I don't agree with you, Vanilla. I think my skirt length is OK. My son is not so small and his eyes are not at less height then my skirt edge.
Maybe it is the Ex, but he's the only man likely to make bitchy comments about your clothes and if it is him, you can find out from your son and then you should confront him about it. Apart from anything else, neither you or your ex should be criticising each other to your son. It's not fair on him as he presumably loves you both and will be hurt by negative comments. I still think it's the bitches though!
Hell, if that skirt is about as short as your skirts get, then I'm fairly certain your son is likely just mimicking something he heard someone else hear. You've got the legs for skirts, so you rock those skirts. Maybe you need to talk to your son one on one and see if you can get him to tell you exactly what about the skirts bothers him. You might find out a lot more than you'd think. Make a special day just the two of you, wear something that shows a little less leg, and make the day about him and you might be able to figure out what it is that is bothering him and give him the reassurance he needs.

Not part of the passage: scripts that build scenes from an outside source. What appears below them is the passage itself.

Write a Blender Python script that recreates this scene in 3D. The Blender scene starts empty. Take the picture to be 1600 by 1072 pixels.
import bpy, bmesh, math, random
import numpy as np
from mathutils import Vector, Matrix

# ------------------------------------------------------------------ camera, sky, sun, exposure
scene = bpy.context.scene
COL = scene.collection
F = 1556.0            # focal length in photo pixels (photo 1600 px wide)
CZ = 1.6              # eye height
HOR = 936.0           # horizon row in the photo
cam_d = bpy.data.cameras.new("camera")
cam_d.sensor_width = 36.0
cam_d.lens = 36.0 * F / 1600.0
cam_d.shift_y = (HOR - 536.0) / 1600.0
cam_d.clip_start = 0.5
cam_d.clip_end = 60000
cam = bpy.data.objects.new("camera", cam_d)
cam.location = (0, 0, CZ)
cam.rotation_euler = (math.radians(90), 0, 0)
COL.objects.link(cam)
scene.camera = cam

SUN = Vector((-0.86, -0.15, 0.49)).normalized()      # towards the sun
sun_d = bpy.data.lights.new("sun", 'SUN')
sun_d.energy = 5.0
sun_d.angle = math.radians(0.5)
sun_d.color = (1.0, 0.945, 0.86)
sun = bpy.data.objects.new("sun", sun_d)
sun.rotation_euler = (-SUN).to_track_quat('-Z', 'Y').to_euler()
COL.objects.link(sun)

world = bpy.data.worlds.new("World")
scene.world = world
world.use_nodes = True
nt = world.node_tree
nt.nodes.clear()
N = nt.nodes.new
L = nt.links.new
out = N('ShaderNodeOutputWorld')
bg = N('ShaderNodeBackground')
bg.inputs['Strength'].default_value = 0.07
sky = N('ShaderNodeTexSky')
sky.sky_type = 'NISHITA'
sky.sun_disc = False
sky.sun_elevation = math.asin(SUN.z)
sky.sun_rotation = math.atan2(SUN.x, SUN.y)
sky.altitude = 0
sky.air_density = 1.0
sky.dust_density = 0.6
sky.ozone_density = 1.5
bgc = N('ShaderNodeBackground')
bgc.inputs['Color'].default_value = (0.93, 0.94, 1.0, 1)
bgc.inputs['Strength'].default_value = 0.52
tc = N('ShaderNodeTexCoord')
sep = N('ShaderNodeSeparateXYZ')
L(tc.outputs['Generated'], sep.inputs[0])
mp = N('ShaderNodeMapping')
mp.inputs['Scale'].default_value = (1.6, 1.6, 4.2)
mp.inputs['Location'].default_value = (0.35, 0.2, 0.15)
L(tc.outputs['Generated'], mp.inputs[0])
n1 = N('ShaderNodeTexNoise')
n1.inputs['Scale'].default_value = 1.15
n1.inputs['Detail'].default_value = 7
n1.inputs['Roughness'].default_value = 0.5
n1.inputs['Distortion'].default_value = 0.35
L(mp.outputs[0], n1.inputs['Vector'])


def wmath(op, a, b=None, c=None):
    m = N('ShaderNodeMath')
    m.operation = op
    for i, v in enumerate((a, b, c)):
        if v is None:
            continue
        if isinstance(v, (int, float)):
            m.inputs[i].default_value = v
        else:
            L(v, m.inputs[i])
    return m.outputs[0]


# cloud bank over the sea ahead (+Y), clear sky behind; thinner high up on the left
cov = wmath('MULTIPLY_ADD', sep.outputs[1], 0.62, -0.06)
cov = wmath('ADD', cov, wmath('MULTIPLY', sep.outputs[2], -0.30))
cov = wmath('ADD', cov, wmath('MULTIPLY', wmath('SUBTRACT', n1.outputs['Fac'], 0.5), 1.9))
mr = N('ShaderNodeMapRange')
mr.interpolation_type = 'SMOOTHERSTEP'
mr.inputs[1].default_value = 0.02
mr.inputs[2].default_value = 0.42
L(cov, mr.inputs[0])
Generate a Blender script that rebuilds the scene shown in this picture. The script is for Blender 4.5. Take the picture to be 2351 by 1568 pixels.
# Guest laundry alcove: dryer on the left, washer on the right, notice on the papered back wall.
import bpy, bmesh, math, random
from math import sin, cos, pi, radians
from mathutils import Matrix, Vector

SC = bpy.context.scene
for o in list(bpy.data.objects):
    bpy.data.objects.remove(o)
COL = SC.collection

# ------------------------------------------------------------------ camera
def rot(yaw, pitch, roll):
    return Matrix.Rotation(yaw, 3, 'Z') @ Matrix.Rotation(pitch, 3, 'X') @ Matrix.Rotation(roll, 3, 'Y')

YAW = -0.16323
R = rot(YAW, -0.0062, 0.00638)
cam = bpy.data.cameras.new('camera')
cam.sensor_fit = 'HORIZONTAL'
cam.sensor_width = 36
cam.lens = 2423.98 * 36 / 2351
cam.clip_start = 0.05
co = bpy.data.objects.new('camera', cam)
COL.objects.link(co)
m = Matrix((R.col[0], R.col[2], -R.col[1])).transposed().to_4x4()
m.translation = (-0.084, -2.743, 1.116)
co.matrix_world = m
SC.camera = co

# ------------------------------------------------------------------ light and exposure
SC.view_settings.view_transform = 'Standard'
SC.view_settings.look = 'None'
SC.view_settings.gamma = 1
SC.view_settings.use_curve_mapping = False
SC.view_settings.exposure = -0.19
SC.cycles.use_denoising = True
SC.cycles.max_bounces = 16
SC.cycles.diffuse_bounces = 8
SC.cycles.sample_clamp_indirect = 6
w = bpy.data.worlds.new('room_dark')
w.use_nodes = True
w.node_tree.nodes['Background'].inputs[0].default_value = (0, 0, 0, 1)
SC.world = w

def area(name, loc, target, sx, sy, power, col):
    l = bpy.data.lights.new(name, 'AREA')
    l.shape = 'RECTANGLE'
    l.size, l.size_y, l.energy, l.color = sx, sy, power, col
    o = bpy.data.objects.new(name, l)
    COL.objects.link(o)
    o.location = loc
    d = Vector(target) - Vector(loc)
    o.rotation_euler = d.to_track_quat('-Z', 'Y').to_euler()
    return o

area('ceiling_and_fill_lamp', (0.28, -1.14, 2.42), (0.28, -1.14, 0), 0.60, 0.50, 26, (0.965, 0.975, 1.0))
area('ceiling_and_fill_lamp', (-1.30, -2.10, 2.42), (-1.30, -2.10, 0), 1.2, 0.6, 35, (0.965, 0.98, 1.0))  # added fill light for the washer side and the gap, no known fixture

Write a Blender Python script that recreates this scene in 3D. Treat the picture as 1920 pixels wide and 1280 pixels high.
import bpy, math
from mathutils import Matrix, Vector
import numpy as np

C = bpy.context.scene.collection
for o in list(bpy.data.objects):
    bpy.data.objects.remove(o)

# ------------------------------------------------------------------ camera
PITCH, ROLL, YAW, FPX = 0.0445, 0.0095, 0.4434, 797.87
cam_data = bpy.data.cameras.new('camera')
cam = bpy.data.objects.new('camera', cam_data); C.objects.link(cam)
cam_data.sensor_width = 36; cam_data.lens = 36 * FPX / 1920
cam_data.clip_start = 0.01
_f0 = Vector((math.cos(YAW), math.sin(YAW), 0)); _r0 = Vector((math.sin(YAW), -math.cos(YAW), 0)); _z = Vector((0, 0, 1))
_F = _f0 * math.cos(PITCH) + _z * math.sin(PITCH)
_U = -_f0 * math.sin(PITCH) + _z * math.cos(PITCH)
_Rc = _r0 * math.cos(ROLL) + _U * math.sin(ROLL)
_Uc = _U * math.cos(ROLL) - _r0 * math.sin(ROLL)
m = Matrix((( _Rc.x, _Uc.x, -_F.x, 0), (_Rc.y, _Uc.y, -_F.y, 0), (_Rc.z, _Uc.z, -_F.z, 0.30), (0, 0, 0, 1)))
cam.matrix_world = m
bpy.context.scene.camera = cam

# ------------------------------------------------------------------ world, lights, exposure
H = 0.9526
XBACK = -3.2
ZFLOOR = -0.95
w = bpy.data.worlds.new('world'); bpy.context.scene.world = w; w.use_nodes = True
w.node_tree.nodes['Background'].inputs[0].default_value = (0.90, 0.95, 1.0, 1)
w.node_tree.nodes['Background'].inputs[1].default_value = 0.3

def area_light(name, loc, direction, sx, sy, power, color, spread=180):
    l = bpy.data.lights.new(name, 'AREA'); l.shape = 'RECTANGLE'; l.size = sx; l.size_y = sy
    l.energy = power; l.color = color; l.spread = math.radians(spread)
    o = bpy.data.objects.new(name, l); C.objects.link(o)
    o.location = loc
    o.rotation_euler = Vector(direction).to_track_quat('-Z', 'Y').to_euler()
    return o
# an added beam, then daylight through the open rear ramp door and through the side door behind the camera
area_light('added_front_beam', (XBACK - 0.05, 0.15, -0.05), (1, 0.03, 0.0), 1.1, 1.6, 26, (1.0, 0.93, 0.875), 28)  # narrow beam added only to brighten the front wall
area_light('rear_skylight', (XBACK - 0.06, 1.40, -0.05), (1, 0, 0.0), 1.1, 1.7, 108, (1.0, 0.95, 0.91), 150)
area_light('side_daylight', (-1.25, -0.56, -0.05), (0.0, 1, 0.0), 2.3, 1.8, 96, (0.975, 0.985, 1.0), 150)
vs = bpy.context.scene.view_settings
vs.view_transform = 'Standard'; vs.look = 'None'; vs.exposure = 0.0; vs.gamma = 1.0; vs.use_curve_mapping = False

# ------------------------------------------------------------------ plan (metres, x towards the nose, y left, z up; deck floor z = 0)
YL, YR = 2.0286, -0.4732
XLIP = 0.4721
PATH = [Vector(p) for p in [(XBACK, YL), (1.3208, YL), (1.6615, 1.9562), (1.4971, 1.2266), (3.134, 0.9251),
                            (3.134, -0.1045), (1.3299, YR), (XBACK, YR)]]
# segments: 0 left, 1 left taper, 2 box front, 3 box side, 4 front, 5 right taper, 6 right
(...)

He s a dude though you are never going to completely understand whats going through his head, you'd be surprised what they pick up on at that age and they've already learned to modify their behaviour around different people. I can remember having to open a can of whoopass on certain schoolmates in reference to comments about my cousins and mom at that age He also is capable of his own train of thought, dont solely assume hes mimicking others
The matter is the child jealousy. I began to meet with my boyfriend last june. And my son had never critisized me before last june. Firstly he didn't want that I put on mini-skirt when I met with my boyfriend. And now he does't care about my minis if we go out without BF. 4 or 5 year old boy has enough brains to understand that I am going to flirt if I put on short skirt. Yes, he saied he didn't like that my BF had kissed me on cheek once.
maybe your boyfriend could help out....if it was me i would be making a tremendous effort to bond with the kid so as to ease his little worried and jealous mind........i would make damn sure that he knew that i was his friend and i would make sure he felt safe around me...and momma too....it is not that hard to get a 5 year old talking about what is bothering them..
Of course, my boyfriend is not indifferent about this. He tries to strengthen relations with son. I'm sure all will be good.
He's probably just insecure about possible changes to his life and his relationship with you. He doesn't know what is going to happen. He doesn't understand sexual relationships. A lot of things are scary at his age. He would rather have all of your attention, but he can adjust to getting a little less. Why?
Lol, why the assumption thats a good thing. If he thinks your boyfriend is a douche, nothing you or your boyfriend do is going to change that. Does he know his real dad? If not are the real daes family still in the picture, brothers, his grandad? Or even your dad? If the boyfriend is a safe nancy boy compared to them the difference is obvious. Hes comparing every other guy in his life, even Buzz Lightyear or GI Joe to your boyfriend. At school he's going to get 'my dads a fireman, well my dads in the army, well my dads a policeman he could arrest your dads' Its entirely possible that he might just want to kick your boyfriends head in, but isnt big enough to do so yet It is also entirely possible that he may actually be better at picking your boyfriends than you are. He's not going to be blinded by 'Oh but I sooooo love him ooooh ooooh ow'. So if things dont go so well between them, pay attention to that, whats the real reason? Likely it has nothing to do with you or stuff you've just assumed cos mommies supposed to know best
Very well put on both accounts! He'll adjust, if you pander too much to him he'll just become too demanding and that won't be good for him or you. And wear what you are comfortable with yourself and don't be put off by attempts at "slut-shaming". I wear skirts as short as that and I never wear panties. So what? Nobody's forcing anyone to look up your skirt.
He didn't want that I put on mini-skirt because we (I and my BF) didn't pay enough attention to him. He felt I changed my behaviour during my dates with BF. After we had talked this over, my son agreed that there is nothing wrong or bad in wearing mini-skirts. He understood I would always love him and nothing would change when I'd marry my BF.
Come on, seriously, you are talking to your son about your mini skirts? Either let it go or you might as well enrol him in tap dancing lessons now
But are you giving your son the attention he needs when the boyfriend is around? Despite what Vanilla Gorilla is insinuating, boys who grow up typically masculine and loving and respecting women as people need a strong bond with the first woman in their life. ( this is true of all sexual orientations) Especially at almost 5. They have to be secure to separate well. If kiddo sees that you act differently in certain clothes, you need to ask yourself if you mean to.
At 5, you can shape his mind into believing whatever you want him to, regarding miniskirts, or most anything else. I wouldn't put weight into it.